Australian Indigenous workers say they're treated like slaves

Erstveröffentlicht: 
29.10.2010

The Federal Government denies Aboriginal people working in remote Northern Territory communities are being treated like slaves.

Hundreds of people from around the country have today rallied for the rights of Aboriginal workers. National unions have supported the cause, with some workers walking off building sites. In a video posted on the internet, a group of workers in the remote community of Ti Tree say they are being treated like slaves.

Anti-intervention campaigners say government changes to an employment scheme for Indigenous people has left many without work.

They say thousands of trained people are being forced to work for their welfare benefits, which are then quarantined.

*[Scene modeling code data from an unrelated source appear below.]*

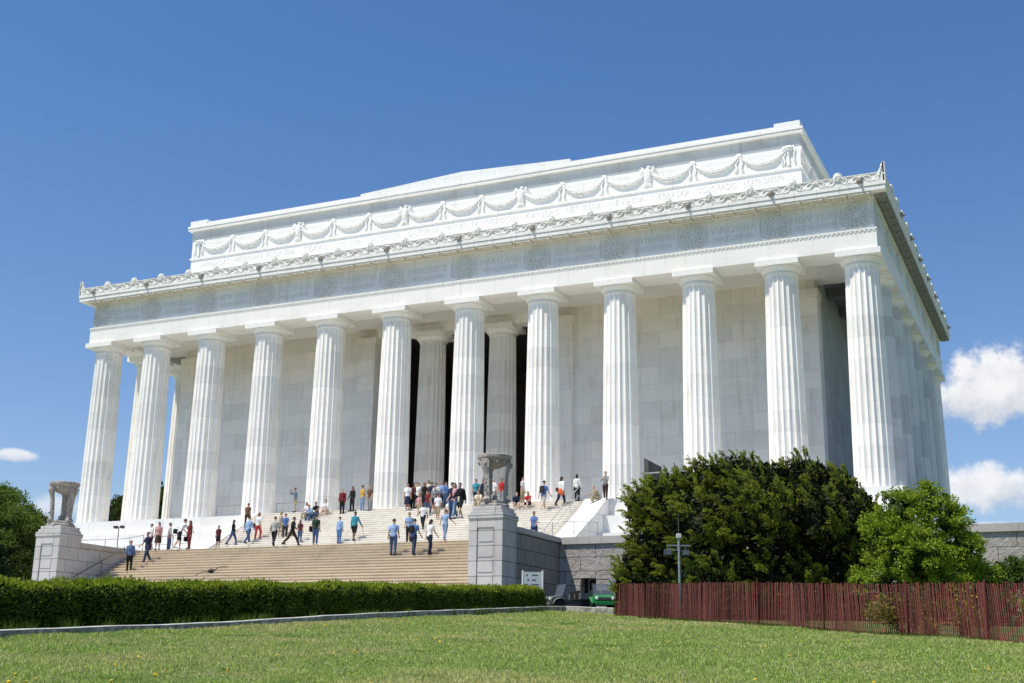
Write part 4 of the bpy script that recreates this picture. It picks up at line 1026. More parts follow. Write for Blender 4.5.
def thing_part(name, parent, loc):
    o = bpy.data.objects.new(name, None); COL.objects.link(o); o.parent = parent; o.location = loc; return o
g1 = dep(601, 610, 53.5); v = CC[:2]-g1[:2]; rz = math.atan2(v[1], v[0])+R(90)
cart('bright green utility cart parked in front of the doorway in the granite wall', (g1[0], g1[1], terr(g1[0], g1[1])-.02), rz+R(8), M_green, M_dgrey).scale = (.84,.84,.84)
g2 = dep(568, 610, 53.5)
cart('silver and black utility cart parked at the hedge end left of the green one', (g2[0], g2[1], terr(g2[0], g2[1])-.06), rz-R(62), M_dgreyp, M_black).scale = (.84,.84,.84)
c0 = dep(612, 590, 54.6); gs = terr(c0[0], c0[1])
nb = thing('notice_board', 'plain white notice panel standing right of the green cart', 'sign', (c0[0], c0[1], gs), math.atan2(RT[1], RT[0]))
MB().box(-.19,.19,-.012,.012,.75,1.42).obj('panel', plain('white_panel', (.66,.68,.70), .5), nb); MB().box(-.03,.03,.013,.045,-.2,1.3).obj('post', M_metal, nb)
# ------------------------------------------------------------------ railings and barrier
def railing(label, pts, z_h, mat, rad=.022, posts=None, mid=True):
    b = np.array(pts[0], float); o = thing('railing', label, 'railing', b)
    P3 = [np.array(p, float)-b for p in pts]
    MB().tube([p+[0,0,z_h] for p in P3], rad, 6).obj('handrail', mat, o)
    if mid: MB().tube([p+[0,0,z_h*.5] for p in P3], rad*.7, 6).obj('lower_rail', mat, o)
    n = posts or len(P3)
    for k in range(n):
        f = k/(n-1)*(len(P3)-1); i = min(int(f), len(P3)-2); p = P3[i]*(1-(f-i))+P3[i+1]*(f-i)
        MB().tube([p-[0,0,.05], p+[0,0,z_h]], rad*.9, 6).obj('post', mat, o)
    return o
def su(y): return ZT+(y-YU0)/TU*RU if y > YU0 else ZT
def sl(y): return GZ+(y-YL0)/TL*RL
railing('dark sloping handrail along the left cheek wall of the tan stairs', [(-XI+.22, YL0+.3, sl(YL0+.3)), (-XI+.22, -13.3, sl(-13.3))], .92, M_rail, .03, 4, False)
railing('grey railing on the terrace behind the left cheek wall', [(-19.5, -9.4, ZT), (-15.4, -9.4, ZT), (-12.8, -10.6, ZT)], 1.0, M_railw, .024, 4)
railing('grey railing beside the foot of the left marble stair cheek', [(-12.2, -10.2, ZT), (-9.6, -10.4, ZT)], .95, M_railw, .024, 3)
railing('grey handrail climbing the right edge of the marble stairs', [(10.9, -8.4, ZT), (10.9, -7.0, ZT), (10.9, -3.4, su(-3.4)), (10.9, -1.9, su(-1.9))], .95, M_railw, .026, 4)
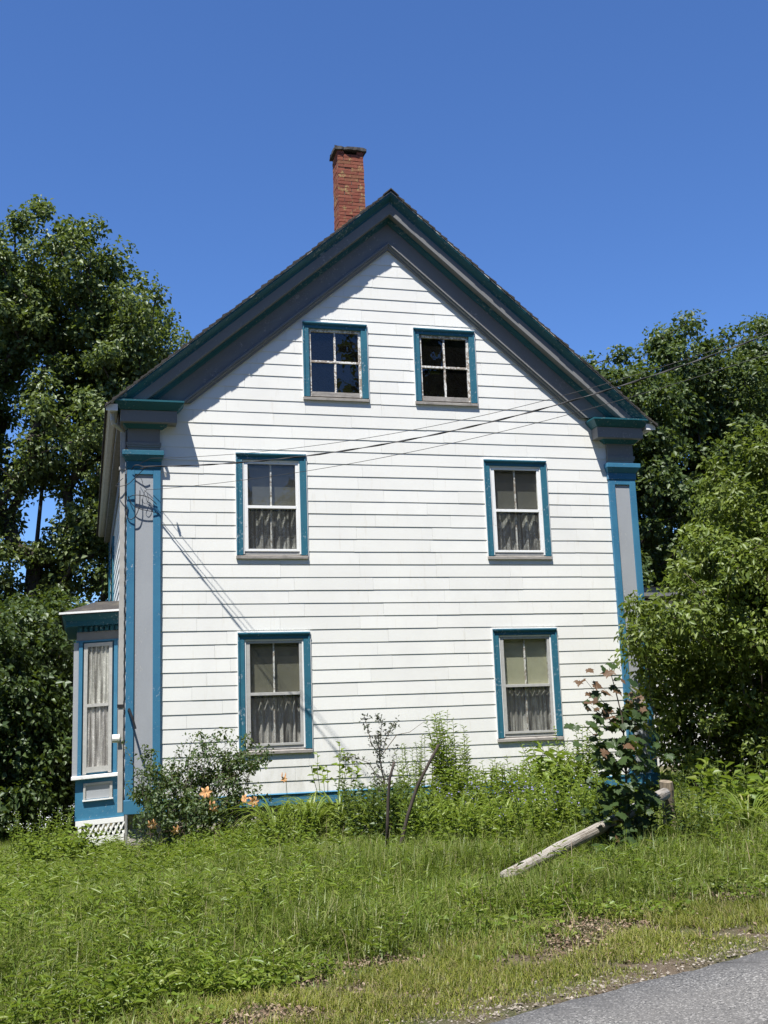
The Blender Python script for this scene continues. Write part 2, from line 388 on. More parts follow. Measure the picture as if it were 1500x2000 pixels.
class MB:
    def __init__(s): s.v = []; s.f = []

    def add(s, vs, fs):
        b = len(s.v); s.v.extend([tuple(map(float, p)) for p in vs]); s.f.extend([tuple(i + b for i in f) for f in fs]); return s

    def box(s, x0, x1, y0, y1, z0, z1):
        return s.frus((x0, x1, y0, y1), z0, (x0, x1, y0, y1), z1)

    def frus(s, a, z0, b, z1):
        vs = [(a[0], a[2], z0), (a[1], a[2], z0), (a[1], a[3], z0), (a[0], a[3], z0),
              (b[0], b[2], z1), (b[1], b[2], z1), (b[1], b[3], z1), (b[0], b[3], z1)]
        return s.add(vs, [(3, 2, 1, 0), (4, 5, 6, 7), (0, 1, 5, 4), (1, 2, 6, 5), (2, 3, 7, 6), (3, 0, 4, 7)])

    def loft(s, rings, close=True, caps=True):
        n = len(rings[0]); vs = [p for r in rings for p in r]; fs = []
        for i in range(len(rings) - 1):
            for j in range(n if close else n - 1):
                a = i * n + j; b = i * n + (j + 1) % n
                fs.append((a, b, b + n, a + n))
        if caps and close:
            fs.append(tuple(reversed(range(n)))); fs.append(tuple(range((len(rings) - 1) * n, len(rings) * n)))
        return s.add(vs, fs)

    def tube(s, path, rad, seg=6, caps=True):
        path = [np.array(p, float) for p in path]; k = len(path)
        if not hasattr(rad, '__len__'): rad = [rad] * k
        rings = []; t0 = path[1] - path[0]; t0 = t0 / (np.linalg.norm(t0) + 1e-9)
        ref = np.array([0, 0, 1.0]) if abs(t0[2]) < 0.9 else np.array([1.0, 0, 0])
        for i in range(k):
            t = path[min(i + 1, k - 1)] - path[max(i - 1, 0)]; t = t / (np.linalg.norm(t) + 1e-9)
            a = np.cross(t, ref); a /= np.linalg.norm(a) + 1e-9; b = np.cross(t, a)
            rings.append([path[i] + rad[i] * (math.cos(q) * a + math.sin(q) * b) for q in np.arange(seg) * 2 * PI / seg])
        return s.loft(rings, True, caps)

    def build(s, name, mat, parent=None, smooth=False, bevel=0.0, origin=None):
        v = np.array(s.v); c = (v.min(0) + v.max(0)) / 2 if origin is None else np.array(origin, float)
        if parent is None and origin is None: c[2] = v[:, 2].min()
        me = bpy.data.meshes.new(name); me.from_pydata([tuple(p) for p in v - c], [], s.f); me.update()
        if mat is not None: me.materials.append(M[mat] if isinstance(mat, str) else mat)
        if smooth: me.shade_smooth()
        o = link_mesh(name, me, parent, c)
        if bevel > 0:
            b = o.modifiers.new('bevel', 'BEVEL'); b.width = bevel; b.segments = 1; b.limit_method = 'ANGLE'
        return o


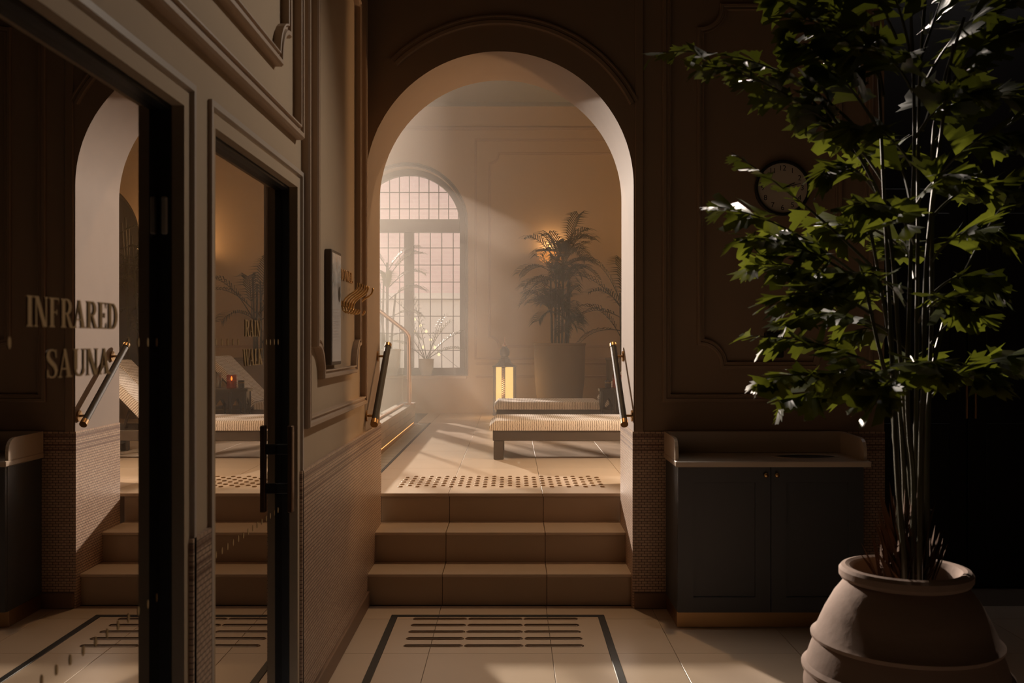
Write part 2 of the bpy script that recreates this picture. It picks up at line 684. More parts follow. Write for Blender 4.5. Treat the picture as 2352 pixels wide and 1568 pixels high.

Campaigner Paddy Gibson says thousands of Aboriginal people in the Territory are being forced to work for about $13 an hour and half of that is quarantined.

He says the situation is a result of changes to the Community Development Employment Projects (CDEP).

"In a remote Aboriginal community, when you've turned around and cut the only program that actually would have provided employment, but then made people do the same work, but cut their wages in half or more, I think is a real injustice," he said.

But a spokeswoman for Indigenous Affairs Minister Jenny Macklin says all Australian job seekers with a Centrelink payment that requires participation must engage in training or work experience.

It says the number of funded Indigenous jobs has increased by more than 2,000 in the past three years.